Collected data:
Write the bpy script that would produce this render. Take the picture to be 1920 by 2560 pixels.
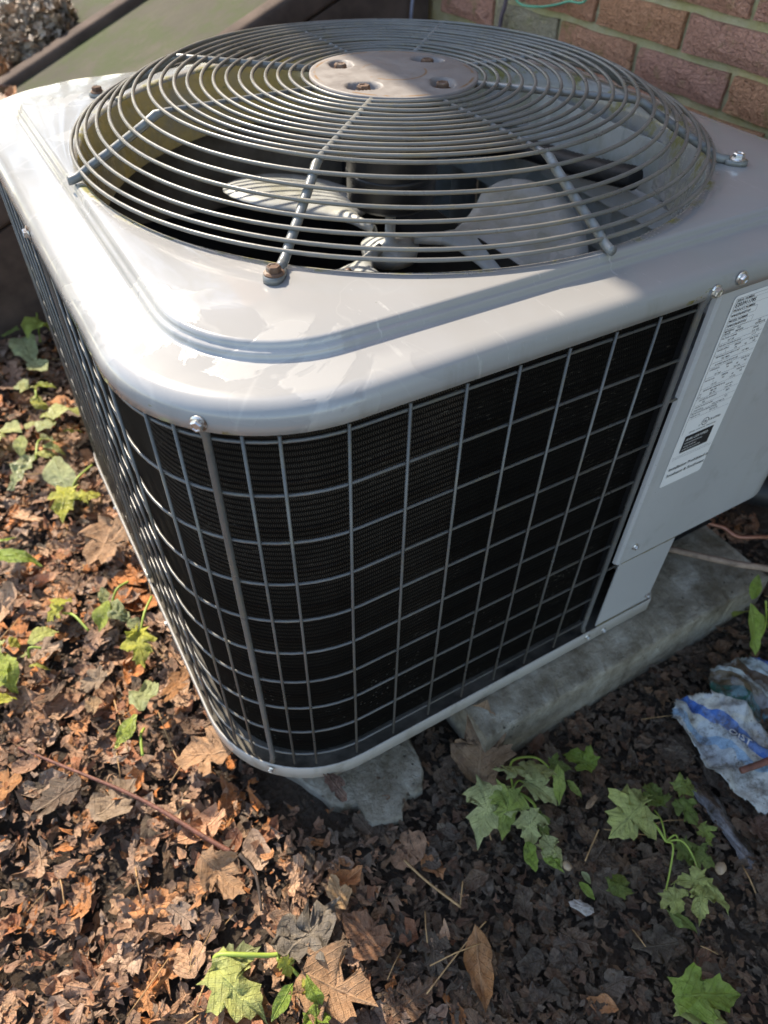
import bpy, math, random
import numpy as np
from mathutils import Vector, Matrix

# ------------------------------------------------------------------ camera, sky, sun
scene = bpy.context.scene
for o in list(bpy.data.objects): bpy.data.objects.remove(o)
COL = scene.collection
R = math.radians

def look_axes(yaw, pitch, roll):
    fwd = Vector((math.sin(yaw)*math.cos(pitch), math.cos(yaw)*math.cos(pitch), math.sin(pitch)))
    right = Vector((math.cos(yaw), -math.sin(yaw), 0)); up = right.cross(fwd)
    r2 = right*math.cos(roll)+up*math.sin(roll); u2 = -right*math.sin(roll)+up*math.cos(roll)
    return r2, u2, fwd
cam_data = bpy.data.cameras.new('camera'); cam = bpy.data.objects.new('camera', cam_data); COL.objects.link(cam)
rx, ux, fx = look_axes(R(31.1207), R(-45.438), R(1.3401))
m = Matrix.Identity(4)
for i in range(3): m[i][0] = rx[i]; m[i][1] = ux[i]; m[i][2] = -fx[i]
m[0][3], m[1][3], m[2][3] = -0.43991, -0.72948, 0.88245
cam.matrix_world = m
cam_data.sensor_fit = 'HORIZONTAL'; cam_data.sensor_width = 36; cam_data.lens = 36*1777.4/1920
cam_data.clip_start = 0.02; cam_data.clip_end = 400
cam_data.dof.use_dof = True; cam_data.dof.focus_distance = 0.60; cam_data.dof.aperture_fstop = 9.0
scene.camera = cam

SUN = Vector((-0.13, 0.95, 0.98)).normalized()          # direction towards the sun
elev = math.asin(SUN.z); azim = math.atan2(SUN.x, SUN.y)
world = bpy.data.worlds.new('World'); scene.world = world; world.use_nodes = True
wn = world.node_tree; bg = wn.nodes['Background']
sky = wn.nodes.new('ShaderNodeTexSky'); sky.sky_type = 'NISHITA'; sky.sun_disc = False
sky.sun_elevation = elev; sky.sun_rotation = azim; sky.dust_density = 0.8; sky.air_density = 1.0; sky.ozone_density = 1.0
wn.links.new(sky.outputs[0], bg.inputs[0]); bg.inputs[1].default_value = 0.15
sl = bpy.data.lights.new('sun', 'SUN'); sl.energy = 3.1; sl.angle = R(0.53); sl.color = (1.0, 0.93, 0.83)
so = bpy.data.objects.new('sun', sl); COL.objects.link(so); so.location = (0, 3, 5)
so.rotation_euler = (-SUN).to_track_quat('-Z', 'Y').to_euler()
vs = scene.view_settings; vs.view_transform = 'Standard'; vs.look = 'None'; vs.gamma = 1; vs.exposure = 1.45; vs.use_curve_mapping = False
vs.use_white_balance = True; vs.white_balance_temperature = 7150; vs.white_balance_tint = 10
scene.render.film_transparent = False
scene.cycles.max_bounces = 6; scene.cycles.diffuse_bounces = 3; scene.cycles.glossy_bounces = 3; scene.cycles.transparent_max_bounces = 8

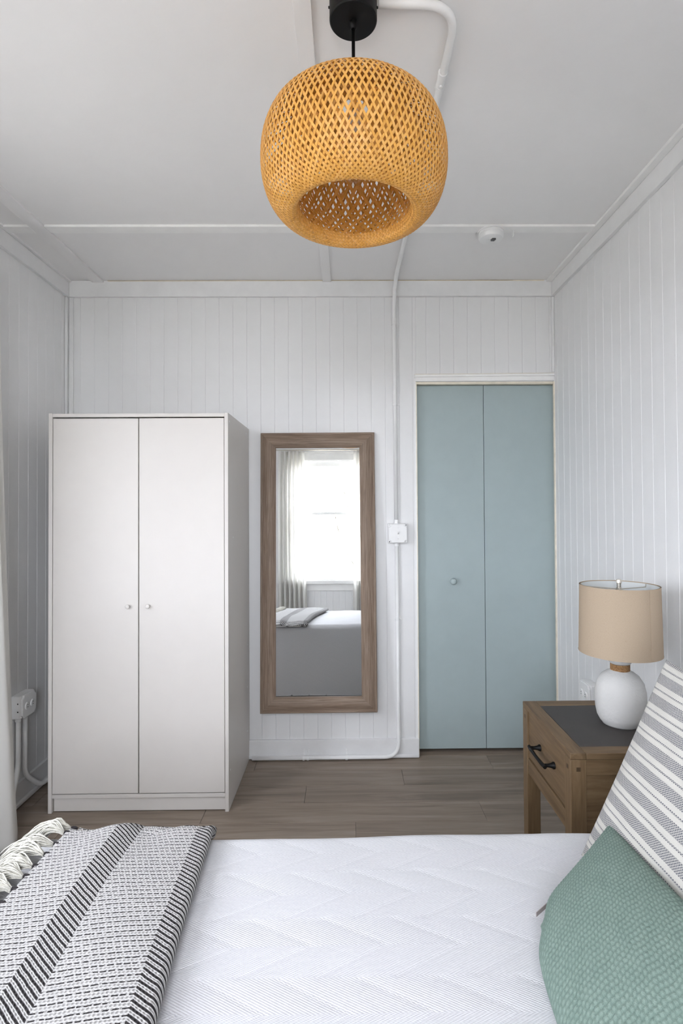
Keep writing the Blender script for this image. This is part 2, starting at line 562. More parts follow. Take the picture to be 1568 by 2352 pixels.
# wall behind the camera with its window opening and an added one for light
v0, v1, vz0, vz1 = WIN_REAR
q0, q1 = WIN_REAR_ADDED[:2]
mb = MB(); ya, yb = YN - .12, YN - TH
mb.box((XL - .12, ya, 0), (q0, yb, ZC)); mb.box((q1, ya, 0), (v0, yb, ZC)); mb.box((v1, ya, 0), (XR + .12, yb, ZC))
for p0_, p1_ in ((v0, v1), (q0, q1)): mb.box((p0_, ya, 0), (p1_, yb, vz0)); mb.box((p0_, ya, vz1), (p1_, yb, ZC))
wall_near = struct(mb.build('wall_near', 'wall_paint'))
board_wall(wall_near, XL, XR, -1.45, lambda a, z: ((a, YN, z), PI), [(v0, v1, [(0, vz0), (vz1, ZC - .004)]), (q0, q1, [(0, vz0), (vz1, ZC - .004)])])
# closet shell
mb = MB(); mb.box((DX0 - .3, YB + .6, 0), (XR + .20, YB + .65, ZC)); mb.box((DX0 - .35, YB + .1, 0), (DX0 - .3, YB + .65, ZC)); mb.box((XR + .15, YB + .1, 0), (XR + .20, YB + .65, ZC))
mb.box((DX0 - .35, YB + .1, ZC - .1), (XR + .20, YB + .65, ZC)); struct(mb.build('wall_closet', 'wall_paint'))

# floor : core and planks
floor = struct(box('floor', (XL - .15, YN - .15, -.10), (XR + .15, YB + .65, -.012), 'dark_gap'))
RW, RL = .152, 1.22
yv = YN - .02; r = 0
offs = [.31, .87, .08, .55, 1.02, .22, .71, .40, .95, .14]
while yv < YB + .6:
    x = XL - RL + offs[r % 10]
    while x < XR:
        a, b = max(x, XL - .01) + .0006, min(x + RL, (XR if yv < YB - .1 else XR + .14) + .01) - .0006
        if b - a > .02:
            cx = (a + b) / 2
            me = MB().box((a - cx, -RW / 2 + .0006, -.012), (b - cx, RW / 2 - .0006, 0)).mesh('floor_plank'); me.materials.append(M['floor_wood'])
            o = bpy.data.objects.new('floor_plank', me); COL.objects.link(o); o.parent = floor; o.location = (cx, yv + RW / 2, 0)
            bv = o.modifiers.new('bevel', 'BEVEL'); bv.width = .0008; bv.segments = 1
        x += RL
    yv += RW; r += 1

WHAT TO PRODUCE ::
Leave out the pictures, then repeat the listing above exactly from its first line to the line with "R = math.radians", inclusive.

SOLUTION FOR THIS PROBLEM ::
Write the bpy script that would produce this render. Take the picture to be 1920 by 2560 pixels.
import bpy, math, random
import numpy as np
from mathutils import Vector, Matrix

# ------------------------------------------------------------------ camera, sky, sun
scene = bpy.context.scene
for o in list(bpy.data.objects): bpy.data.objects.remove(o)
COL = scene.collection
R = math.radians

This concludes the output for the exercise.